Either way, the 1.1 kWh battery is huge. Fiido says they tested a 75kg rider and found it could achieve 200km (121 miles) of range. Elsewhere on the website a maximum range of 250 km (155 miles) is stated. Maybe that’s about a kindergarten kid riding on it, I’m not sure. Anyway, the point is, you basically never run out of charge on a trip. In fact, you could probably charge the battery once a week and still never run anywhere near empty.

After all, this is a city e-bike. You probably won’t be exploring the countryside on a Fiido L3. So this is way more range than most people need, but it’s still great to have it out there.

The rest of the bike is acceptable, nothing special. On the L2, the back seat was replaced by a luggage rack on the L3.

That’s either an upgrade or a downgrade, depending on what you’ve done with it. If you carry a child there it’s a shame. If you are transporting cargo, the luggage rack is a better option. And you can always add a seat on top of the rack.

The brakes are powerful, although mine had a slightly untrue rotor at the front, which caused me a small pulsation in the brakes. Not terrible, but not great either.

The lighting is good, the folding mechanism is good (and super handy for throwing the bike in a trunk), the folding pedals are good, the mudguards are good. It’s all a pretty good bike with a pretty great electrical system.

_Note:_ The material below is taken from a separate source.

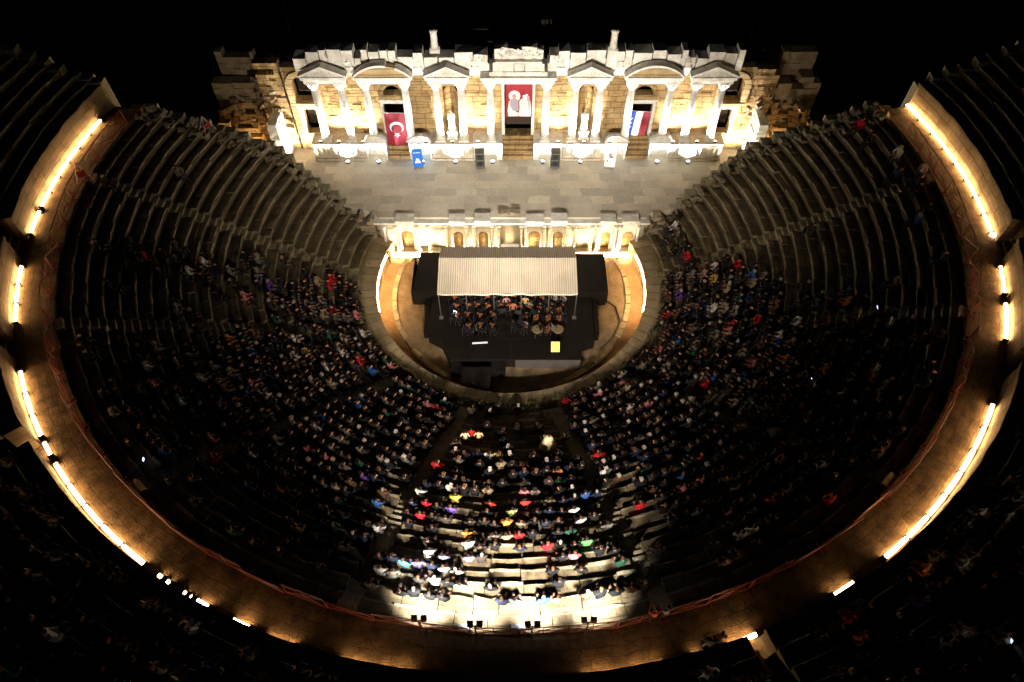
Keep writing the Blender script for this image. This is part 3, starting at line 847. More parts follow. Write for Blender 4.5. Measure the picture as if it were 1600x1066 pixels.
# centre top: stacked blocks and the big carved slab
mb = MB()
mb.box(-2.2, 2.2, 11.75, YW + .6, 11.3, 11.62); 
mb.box(-1.95, -.35, 11.85, YW + .4, 11.62, 12.3, 0, .03); mb.box(-.33, .45, 11.9, YW + .4, 11.62, 12.22, 0, .03); mb.box(.47, 1.95, 11.85, YW + .4, 11.62, 12.25, 0, .03)
mb.box(-1.75, 1.75, 11.75, YW + .4, 12.3, 12.5, 0, .02)
fb(mb, "centre_blocks", M_MARB)
mb = MB()
x = -1.8
while x < 1.7:
    wv = random.uniform(.35, .7); mb.box(x, min(1.85, x + wv), 12.1, 12.75, 12.5, 13.35 + random.uniform(-.18, .12), 0, .03); x += wv
for i in range(46):
    x = random.uniform(-1.7, 1.7); z = random.uniform(12.65, 13.2); mb.lathe([(0.02, 0), (0.11, .06), (0.03, .16)], 6, (x, 12.06, z))
fb(mb, "carved_slab", M_MARB)
# attic wall of broken blocks behind the pediments
mb = MB()
x = -17.0
while x < 16.8:
    wv = random.uniform(.5, 1.5); x2 = min(x + wv, 17.0)
    if abs((x + x2) / 2) > 2.5:
        h = random.choice([1.4, 1.55, 1.65, 1.7, 1.1]); dy = random.uniform(-.12, .12)
        mb.box(x + .02, x2 - .02, 12.45 + dy, YW + .6, 11.31, 11.31 + h * .6, 0, .03)
        mb.box(x + .05, x2 - .05, 12.38 + dy, YW + .5, 11.31 + h * .6, 11.3 + h, 0, .02)
        fb(mb, "attic_block", M_MARB); mb = MB()
    x = x2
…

Oh, and a nice comfy spring seat that is wide enough to feel more like a decent chair than a bike saddle.

For a price of $ 999, the bike feels like a bargain to me. Many people compare it to something like the $ 999 Lectric XP 2.0 e-bike and say that this way you get more bike for the money. But while bikes like these go faster, they have less than half the battery, so of course there are tradeoffs.

For me, the Fiido L3 is the ultimate little folding e-bike that also fits taller riders (even if they look a bit strange). It has the power, weight and range that make it a great urban e-bike.